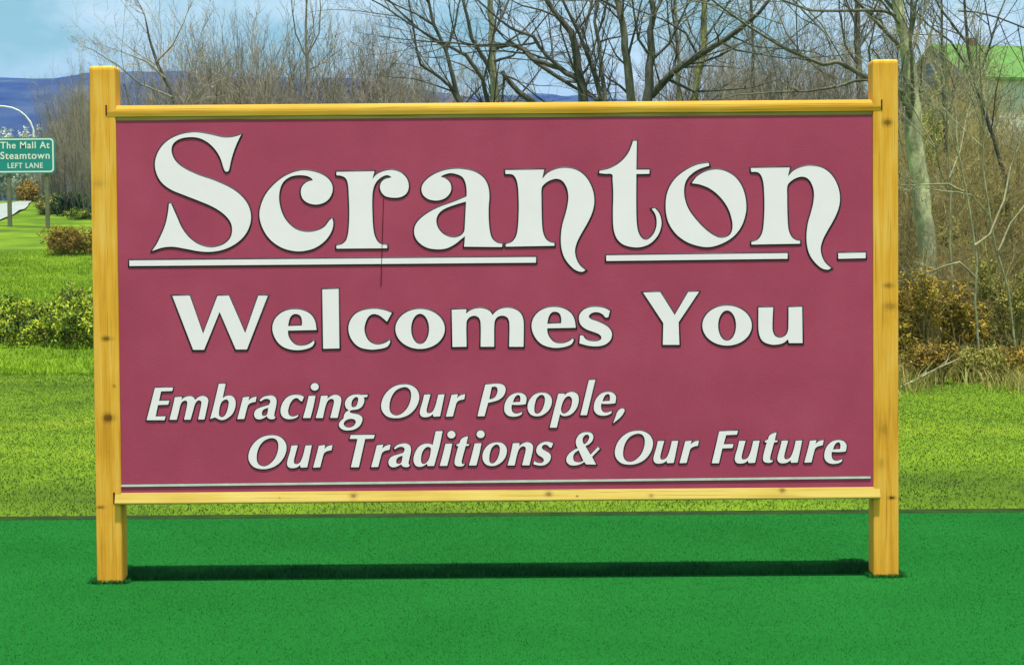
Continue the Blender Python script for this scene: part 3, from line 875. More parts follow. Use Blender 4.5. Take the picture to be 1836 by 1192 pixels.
traced_tree('bare_tree', 'thin bare tree with two close upright stems beside the dark limbed tree', [
    [(1087, 195, 9), (1080, 137, 8), (1074, 76, 7), (1066, 40, 6), (1070, 0, 5)],
    [(1075, 76, 4), (1090, 70, 3.5), (1112, 66, 2.5)],
    [(1072, 60, 4), (1084, 30, 3), (1088, 0, 2.5)]], 25.2, (B_grey, B_dark), 14, .8)
traced_tree('bare_tree', 'straight grey bare trunk leaning slightly left, over the second half of the name', [
    [(1134, 195, 17), (1126, 122, 15), (1120, 70, 13), (1113, 30, 12), (1106, -10, 11)],
    [(1112, 20, 6), (1092, 8, 5), (1070, -4, 4)],
    [(1125, 120, 4), (1105, 100, 3), (1090, 70, 2)]], 22.0, (B_grey, B_dark), 15, .8)
traced_tree('bare_tree', 'dark bare tree whose thick limb slants up to the right', [
    [(1159, 195, 20), (1164, 137, 16), (1168, 91, 14), (1165, 55, 12), (1172, 28, 11), (1168, -10, 9)],
    [(1168, 172, 14), (1205, 131, 13), (1251, 100, 12), (1293, 76, 10), (1327, 52, 9), (1362, 22, 7)],
    [(1172, 28, 7), (1186, 0, 6)],
    [(1251, 100, 5), (1230, 60, 4), (1186, 34, 3)],
    [(1293, 76, 5), (1320, 90, 4), (1365, 98, 3)],
    [(1205, 131, 5), (1215, 90, 4), (1206, 30, 3)]], 21.0, (B_dark, B_dark), 16)
traced_tree('bare_tree', 'bare tree with yellow green lichen on its upright trunk', [
    [(1242, 195, 11), (1251, 128, 12), (1262, 91, 12), (1263, 55, 11), (1262, -5, 10)],
    [(1262, 70, 5), (1285, 40, 4), (1310, 0, 3)],
    [(1262, 95, 4), (1240, 60, 3), (1225, 10, 2.5)]], 22.5, (B_lich, B_grey), 17)
traced_tree('bare_tree', 'large pale trunk right behind the right post, with long limbs to the left', [
    [(1664, 462, 33), (1658, 400, 33), (1652, 345, 32), (1644, 290, 32), (1638, 226, 31), (1632, 150, 28), (1627, 100, 25), (1618, 55, 21), (1608, 0, 19)],
    [(1622, 168, 12), (1590, 152, 11), (1556, 141, 10), (1526, 123, 9), (1500, 111, 8), (1475, 116, 7), (1420, 93, 6), (1398, 82, 5)],
    [(1590, 152, 6), (1556, 143, 6), (1531, 146, 5), (1500, 156, 5), (1450, 164, 4), (1400, 165, 3)],
    [(1614, 32, 7), (1586, 20, 7), (1551, 19, 6), (1500, 20, 5), (1450, 19, 4), (1412, 4, 4)],
    [(1624, 70, 6), (1640, 30, 5), (1634, 0, 4)],
    [(1500, 111, 4), (1480, 60, 3.5), (1440, 20, 3)],
    [(1440, 100, 4), (1410, 60, 3), (1390, 10, 3)]], 12.6, (B_pale, B_grey), 18, .9)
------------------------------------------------
Transcribe the material exactly, keeping every word and none of the pictures.

Continue the Blender Python script for this scene: part 3, from line 875. More parts follow. Use Blender 4.5. Take the picture to be 1836 by 1192 pixels.
traced_tree('bare_tree', 'thin bare tree with two close upright stems beside the dark limbed tree', [
    [(1087, 195, 9), (1080, 137, 8), (1074, 76, 7), (1066, 40, 6), (1070, 0, 5)],
    [(1075, 76, 4), (1090, 70, 3.5), (1112, 66, 2.5)],
    [(1072, 60, 4), (1084, 30, 3), (1088, 0, 2.5)]], 25.2, (B_grey, B_dark), 14, .8)
traced_tree('bare_tree', 'straight grey bare trunk leaning slightly left, over the second half of the name', [
    [(1134, 195, 17), (1126, 122, 15), (1120, 70, 13), (1113, 30, 12), (1106, -10, 11)],
    [(1112, 20, 6), (1092, 8, 5), (1070, -4, 4)],
    [(1125, 120, 4), (1105, 100, 3), (1090, 70, 2)]], 22.0, (B_grey, B_dark), 15, .8)
traced_tree('bare_tree', 'dark bare tree whose thick limb slants up to the right', [
    [(1159, 195, 20), (1164, 137, 16), (1168, 91, 14), (1165, 55, 12), (1172, 28, 11), (1168, -10, 9)],
    [(1168, 172, 14), (1205, 131, 13), (1251, 100, 12), (1293, 76, 10), (1327, 52, 9), (1362, 22, 7)],
    [(1172, 28, 7), (1186, 0, 6)],
    [(1251, 100, 5), (1230, 60, 4), (1186, 34, 3)],
    [(1293, 76, 5), (1320, 90, 4), (1365, 98, 3)],
    [(1205, 131, 5), (1215, 90, 4), (1206, 30, 3)]], 21.0, (B_dark, B_dark), 16)
traced_tree('bare_tree', 'bare tree with yellow green lichen on its upright trunk', [
    [(1242, 195, 11), (1251, 128, 12), (1262, 91, 12), (1263, 55, 11), (1262, -5, 10)],
    [(1262, 70, 5), (1285, 40, 4), (1310, 0, 3)],
    [(1262, 95, 4), (1240, 60, 3), (1225, 10, 2.5)]], 22.5, (B_lich, B_grey), 17)
traced_tree('bare_tree', 'large pale trunk right behind the right post, with long limbs to the left', [
    [(1664, 462, 33), (1658, 400, 33), (1652, 345, 32), (1644, 290, 32), (1638, 226, 31), (1632, 150, 28), (1627, 100, 25), (1618, 55, 21), (1608, 0, 19)],
    [(1622, 168, 12), (1590, 152, 11), (1556, 141, 10), (1526, 123, 9), (1500, 111, 8), (1475, 116, 7), (1420, 93, 6), (1398, 82, 5)],
    [(1590, 152, 6), (1556, 143, 6), (1531, 146, 5), (1500, 156, 5), (1450, 164, 4), (1400, 165, 3)],
    [(1614, 32, 7), (1586, 20, 7), (1551, 19, 6), (1500, 20, 5), (1450, 19, 4), (1412, 4, 4)],
    [(1624, 70, 6), (1640, 30, 5), (1634, 0, 4)],
    [(1500, 111, 4), (1480, 60, 3.5), (1440, 20, 3)],
    [(1440, 100, 4), (1410, 60, 3), (1390, 10, 3)]], 12.6, (B_pale, B_grey), 18, .9)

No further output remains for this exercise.